Heart scales

Proverbs, Chapter 21, Verse 2 (Amplified Bible)

Every way of a man is right in his own eyes, but the Lord weighs and tries the hearts.

Did you ever read How to Win Friends and Influence People? Dale Carnegie gives some great illustrations of the truth of Proverbs 21:2. One is the story of “Two-Gun” Crowley, a killer arrested after a fire fight with 150 New York City lawmen in 1931. He was in fact a murder but went to his death in the electric chair claiming that this sentence was what he got for “defending” himself. In the second anecdote, Carnegie recounts how Al Capone stated:

I have spent the best years of my life giving people the lighter
pleasures, helping them have a good time, and all I get is abuse, the
existence of a hunted man.

Then, Carnegie provides a quotation from Lewis Lawes, “warden of New York’s infamous Sing Sing prison for many years.” This is a quotation I should keep pinned on the lapels of my heart:

Few of the criminals in Sing Sing regard themselves as bad men. They are just as human as you and I. So they rationalize, they explain. They can tell you why they had to crack a safe or be quick on the trigger finger. Most of them attempt by a form of reasoning, fallacious or logical, to justify their antisocial acts even to themselves, consequently stoutly maintaining that they should never have been imprisoned at all.

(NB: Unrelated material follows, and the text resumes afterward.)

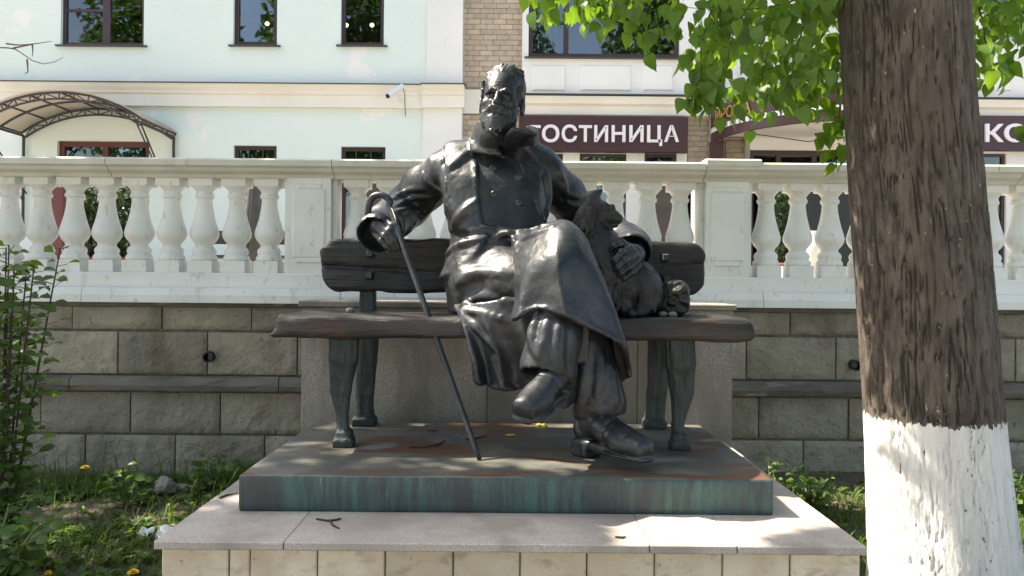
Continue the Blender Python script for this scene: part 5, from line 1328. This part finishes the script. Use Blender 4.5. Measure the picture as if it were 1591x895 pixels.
densR = lambda X, Y: np.where(inbase(X, Y), 0, np.clip(.30+1.1*patch(X, Y, 1.7, 8)+.75*np.exp(-((Y-3.55)/.40)**2)-.5*np.clip((Y-4.1)/.2, 0, 1), .03, 1))
P1 = blades(34000, (-3.6, -.8), (1.7, 4.38), .03, .11, .0022, densL); P2 = blades(30000, (.8, 3.6), (1.7, 4.38), .03, .10, .0024, densR)
tall = blades(700, (-3.0, -1.2), (3.5, 4.36), .14, .34, .0025, densL); tuft = blades(420, (-1.52, -1.34), (4.05, 4.28), .14, .24, .0022, lambda X, Y: 0*X+1)
V, Q, n0 = [], [], 0
for v_, q_ in (P1, P2, tall, tuft): V.append(v_); Q.append(q_+n0); n0 += len(v_)
tag(link('grass', mesh_np('grass', np.vstack(V), np.vstack(Q)), MT['grass'], None, True), 'short uneven grass growing in the bed around the pedestal', 'grass', kind='stuff')
# low broad-leaved weeds
def weed_leaf():
    o = [(0, 0), (.16, .2), (.30, .5), (.24, .8), (0, 1.0)]; V = [(0, y, .22*math.sin(y*2.6)) for x, y in o]; Fs = []
    for s_ in (1, -1): V += [(s_*x, y, .22*math.sin(y*2.6)+.05) for x, y in o[1:-1]]
    for b0, fl in ((5, 0), (8, 1)):
        for i in range(4):
            f_ = [q for q in (i, b0+i-1 if i > 0 else None, b0+i if i < 3 else None, i+1) if q is not None]; Fs.append(tuple(f_ if not fl else f_[::-1]))
    me = bpy.data.meshes.new('leaf'); me.from_pydata(V, [], Fs); me.materials.append(MT['bush_leaf']); return me
WL = weed_leaf(); rw = random.Random(17)
def fan(p, tipdir, size, jit=.25):
    tip = Vector(tipdir).normalized(); nrm = Vector((rw.gauss(0, jit), rw.gauss(0, jit)-.6*(jit > .3), 1)); nrm = (nrm-tip*nrm.dot(tip)).normalized(); x = tip.cross(nrm)
    M = Matrix.Identity(4)
    for i, c_ in enumerate((x, tip, nrm)): M.col[i][:3] = c_*size
    M.translation = p; return M
wl = []
def rosette(x, y, n, size, up=.35):
    z = hz(x, y)
    for k in range(n):
        a_ = 2*math.pi*k/n+rw.uniform(-.3, .3); wl.append((fan(Vector((x, y, z+.005)), (math.cos(a_), math.sin(a_), up+rw.uniform(-.2, .5)), size*rw.uniform(.6, 1.2)), 0))
cnt = 0
while cnt < 1700:
    x, y = rw.uniform(-3.2, -.85), rw.uniform(1.8, 4.35)
    if inbase(np.array(x), np.array(y)) or densL(np.array(x), np.array(y)) < rw.random()*.8: continue
    rosette(x, y, rw.randint(4, 8), rw.uniform(.02, .055)); cnt += 1
cnt = 0
while cnt < 420:
    x, y = rw.uniform(.95, 3.4), rw.uniform(1.9, 4.3)
    if inbase(np.array(x), np.array(y)) or densR(np.array(x), np.array(y)) < rw.random()*.9: continue
    rosette(x, y, rw.randint(4, 7), rw.uniform(.02, .05)); cnt += 1
weeds = leaf_stuff('weeds', wl, MT['bush_leaf'], None, [WL]); tag(weeds, 'low broad-leaved weeds spread through the grass of the bed', 'weeds', kind='stuff')
lt = []
for _ in range(2600):
    x, y = (rw.uniform(-3.3, -.9), rw.uniform(1.8, 4.38)) if rw.random() < .6 else (rw.uniform(.9, 3.4), rw.uniform(1.9, 4.38))
    if inbase(np.array(x), np.array(y)): continue
    a_ = rw.uniform(0, 6.28); lt.append((fan(Vector((x, y, hz(x, y)+.006)), (math.cos(a_), math.sin(a_), rw.uniform(-.1, .3)), rw.uniform(.012, .035), .5), 0))
tag(leaf_stuff('leaf_litter', lt, MT['litter'], None, [WL]), 'brown dead leaf bits scattered over the soil of the bed', 'litter', kind='stuff')
# leafy shrubs and weeds one can tell apart
def shrub(name, x, y, stems, h, lsize, lb, cat, grp=None, lean=(0, 0), spread=.3, lpern=16, m_='bush_leaf', arch=.3, bare=0.0):
    z = hz(x, y); e = empty(name, (x, y, z), lb, cat, grp); L = []; m = MB()
    for s_ in range(stems):
        a_ = rw.uniform(0, 6.28); d = Vector((math.cos(a_)*spread*rw.random()+lean[0], math.sin(a_)*spread*rw.random()+lean[1], 1)); hh = h*rw.uniform(.6, 1.05)
        W = [Vector((x, y, z-.01))+d*hh*t+Vector((0, 0, -arch*hh*t*t*.4)) for t in np.linspace(0, 1, 8)]; m.tube(W, [.0055*(1-.7*i/7)+.001 for i in range(8)], 5)
        for k in range(lpern):
            t = bare+(1-bare)*(k+.7)/lpern; i = min(int(t*7), 6); q = W[i].lerp(W[i+1], t*7-i); a2 = k*2.4+rw.random()
            td = Vector((math.cos(a2), math.sin(a2), rw.uniform(-.1, .5))); st_ = q+td*lsize*rw.uniform(.2, 1.1)
            L.append((fan(st_, td+Vector((0, 0, -.25)), lsize*rw.uniform(.7, 1.25), .8), 0)); m.tube([q, st_], .0012, 4)
    m.build('stem', MT['stem_green'] if h < .5 else MT['twig'], e); leaf_stuff('foliage', L, MT[m_], e, [WL]); return e
p = at(-5, 640, 3.05); shrub('rose_bush', p.x+.02, 3.05, 11, 1.72, .056, 'tall thin leafy bush at the left edge before the balustrade', 'bush', lean=(.03, 0), spread=.17, lpern=60, arch=.12, bare=.15)
p = at(20, 840, 2.75); shrub('leafy_shrub', p.x-.10, 2.75, 26, .46, .060, 'dense low green shrub in the lower left corner', 'shrub', spread=.55, lpern=14, arch=.6)
p = at(190, 800, 3.8); shrub('weed_plant', p.x, 3.85, 6, .26, .055, 'leafy green weed below the left dandelion', 'weed', spread=.5, lpern=9)
p = at(330, 760, 4.15); shrub('weed_plant', p.x, 4.15, 8, .20, .070, 'dark broad-leaved weed against the wall left of the pedestal', 'weed', spread=.7, lpern=7)
p = at(1262, 760, 3.75); shrub('weed_plant', p.x, 3.75, 8, .22, .050, 'bright sunlit weed clump between the pedestal and the tree', 'weed', spread=.6, lpern=10)
p = at(1200, 760, 3.95); shrub('weed_plant', p.x, 3.98, 3, .20, .040, 'small sunlit weed sprig close behind the pedestal corner', 'weed', spread=.3, lpern=7)
p = at(1572, 760, 3.75); shrub('weed_plant', p.x, 3.75, 9, .24, .05, 'sunlit weed clump right of the tree trunk', 'weed', spread=.6, lpern=10)
# dandelions
for (px, py, D, lb) in ((132, 727, 3.95, 'yellow dandelion on a tall stem against the wall at left'), (207, 890, 2.95, 'yellow dandelion low in the grass at the bottom edge'), (75, 892, 2.92, 'tiny yellow flower at the bottom left beside the shrub')):
    t = at(px, py, D); x, y = t.x, t.y; z = hz(x, y); e = empty('dandelion', (x, y, z), lb, 'flower', 'dandelions in the grass'); k = .6 if px == 75 else 1
    MB().tube([(x+.02, y, z), (x+.01, y, (z+t.z)/2), (x, y, t.z)], .0025, 6).build('stem', MT['stem_green'], e); m = MB(); V = []; Fs = []; n = 26
    for ring, (r_, hgt) in enumerate(((.022, 0), (.016, .006), (.009, .010))):
        for i in range(n):
            a_ = 2*math.pi*(i+.5*ring)/n; r2 = r_*k; b = len(V); c_, s_ = math.cos(a_), math.sin(a_); wv = .0032
            V += [(x-s_*wv*.4, y+c_*wv*.4, t.z+hgt*.4), (x+s_*wv*.4, y-c_*wv*.4, t.z+hgt*.4), (x+c_*r2+s_*wv, y+s_*r2-c_*wv, t.z+hgt+.003), (x+c_*r2-s_*wv, y+s_*r2+c_*wv, t.z+hgt+.003)]; Fs.append((b, b+1, b+2, b+3))
    m.add(V, Fs).build('flower_head', MT['dandelion'], e)
# stones, paper, twigs, pebbles
def rock(name, c, r, lb, cat, seed, m_='stone', grp=None, amp=.75):
    f = Field(np.array(c)-np.max(r)*1.6, np.array(c)+np.max(r)*1.6, np.max(r)/9); f.ell(c, r, 0); f.disp(lambda X, Y, Z: -np.min(r)*amp*fbm((X+seed)*1.9/np.max(r), Y*1.9/np.max(r), Z*1.9/np.max(r), 4), 9)
    o = f.build(name, MT[m_]); tag(o, lb, cat, grp)
def gp(px, D): 
    x = at(px, 800, D).x; return x, D, hz(x, D)
x, y, z = gp(257, 4.05); rock('stone', (x, y, z+.045), (.055, .04, .042), 'pale rough stone in the grass against the wall', 'stone', 1)
x, y, z = gp(282, 4.15); rock('stone', (x, y, z+.012), (.07, .04, .022), 'flat grey stone beside the rough pale stone', 'stone', 5)
x, y, z = gp(290, 3.62); rock('stone', (x, y, z+.012), (.045, .035, .022), 'small grey stone behind the crumpled paper', 'stone', 9)
def paper(px, D, w_, h_, lb, seed):
    x, y, z = gp(px, D); n = 9; r = random.Random(seed); V = []; Fs = []
    for i in range(n+1):
        for j in range(n+1): u, v_ = i/n-.5, j/n-.5; V.append((x+u*w_+r.uniform(-.004, .004), y+v_*w_*.6, z+.012+h_*(.5+.5*float(vnoise(np.array(u*4+seed), np.array(v_*4.), np.array(1.5))))+.02*v_))
    for i in range(n):
        for j in range(n): a_ = i*(n+1)+j; Fs.append((a_, a_+n+1, a_+n+2, a_+1))
    o = MB().add(V, Fs).build('crumpled_paper', MT['paper']); tag(o, lb, 'paper', 'paper litter in the grass')
paper(262, 3.42, .10, .060, 'larger crumpled white paper scrap beside the pedestal corner', 2); paper(228, 3.45, .06, .045, 'smaller crumpled white paper scrap left of the larger one', 6)
def ground_twig(P, zb_, lb):
    W = []
    for px, py in P:
        D = F_PX*(CZ-zb_)/max(1, (py-VY-(px-VX)*SR)); q = at(px, py, D); q.z = zb_+.004; W.append(q)
    o = MB().tube(W, [.003]+[.0035]*(len(W)-2)+[.002], 5).build('fallen_twig', MT['twig']); tag(o, lb, 'twig', 'fallen twigs')
ground_twig([(636, 696), (660, 696), (680, 692), (692, 686)], PZ, 'fallen twig on the plinth behind the cane, longest of the twigs')
ground_twig([(724, 684), (742, 682), (756, 678)], PZ, 'short fallen twig on the plinth just right of the cane'); ground_twig([(664, 670), (672, 671), (680, 670)], PZ, 'tiny twig fragment near the plinth back edge')
ground_twig([(492, 808), (510, 811), (524, 809), (530, 807)], GB, 'bent twig on the granite slab at front left'); ground_twig([(512, 810), (517, 818), (527, 823)], GB, 'short crossing twig under the bent twig on the granite')
ground_twig([(956, 836), (966, 837), (973, 836)], GB, 'dark twig crumb on the granite slab at front right'); ground_twig([(341, 775), (352, 771), (370, 768)], GB, 'twig on the granite slab touching the plinth left corner')
for i, (px, py) in enumerate(((824, 659), (838, 662), (846, 663), (793, 678))):
    D = F_PX*(CZ-PZ)/(py-VY); c = at(px, py, D); rock('fallen_bud', (c.x, c.y, PZ+.006), (.012, .011, .008) if i != 3 else (.018, .014, .004), ['yellow bud on the plinth back edge below the raised boot, leftmost', 'yellow bud in the middle of the row on the plinth edge', 'yellow bud rightmost on the plinth back edge', 'single flat yellow leaf lying on the plinth right of the cane'][i], 'bud', i, 'fallen', 'yellow buds on the plinth')
for i, (px, py, D) in enumerate(((1030, 489, 3.0), (1045, 491, 2.95), (544, 486, 3.1))):
    c = at(px, py, D); rock('pebble', (c.x, c.y, SEAT+.012), (.018, .016, .012), ['small grey pebble on the seat below the dog tail', 'rounder pale pebble on the seat, right of the other by the dog', 'pale pebble on the left part of the bench seat'][i], 'pebble', i+20, 'stone', 'pebbles on the seat', .2)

I have two very important reasons for keeping this insight always present:

  1. I must avoid deceiving myself about my own righteousness or lack thereof. As I often quote from a former pastor of mine, “the terrible thing about self-deception is that it is so darn deceptive.” (I don’t give this pastor’s name because as it turned out he himself had a big problem with deception, self directed or otherwise)
  2. I must constantly recall that someone very close to me can repeatedly harm me and others under her influence and never recognize that she did anything wrong.

The book of Proverbs offers some great insight on this matter.

As a ring of gold in a swine’s snout, so is a fair woman who is without discretion. (Proverbs 11:22; Amplified Bible)

Might a fair woman without discretion be dangerous? Jesus added some essential advice found in the Gospel of Matthew, Chapter 7, Verse 6:

Do not give that which is holy (the sacred thing) to the dogs, and do not throw your pearls before hogs, lest they trample upon them with their feet and turn and tear you in pieces.

I grew up in a rural community and worked for several years on my uncle’s farm. If you want to get seriously mauled, just try aggravating a full-grown sow. As the cliche goes, modified for the present context, “Fighting with a fool is like wrestling with a pig, everybody gets dirty, but the pig enjoys it.”

Hmm?? This reflection certainly ends up far from the introductory sentence, but then again perhaps it simply comes full circle.

The take away?? I think it goes something like this: “Trust neither your own righteousness nor your own wisdom, and keep a healthy distance from swine, in whatever guise you might find them.”

I must add in closing that upon reflection this all seems somewhat harsh and not politically correct at all. Will it win me any friends? Hmm??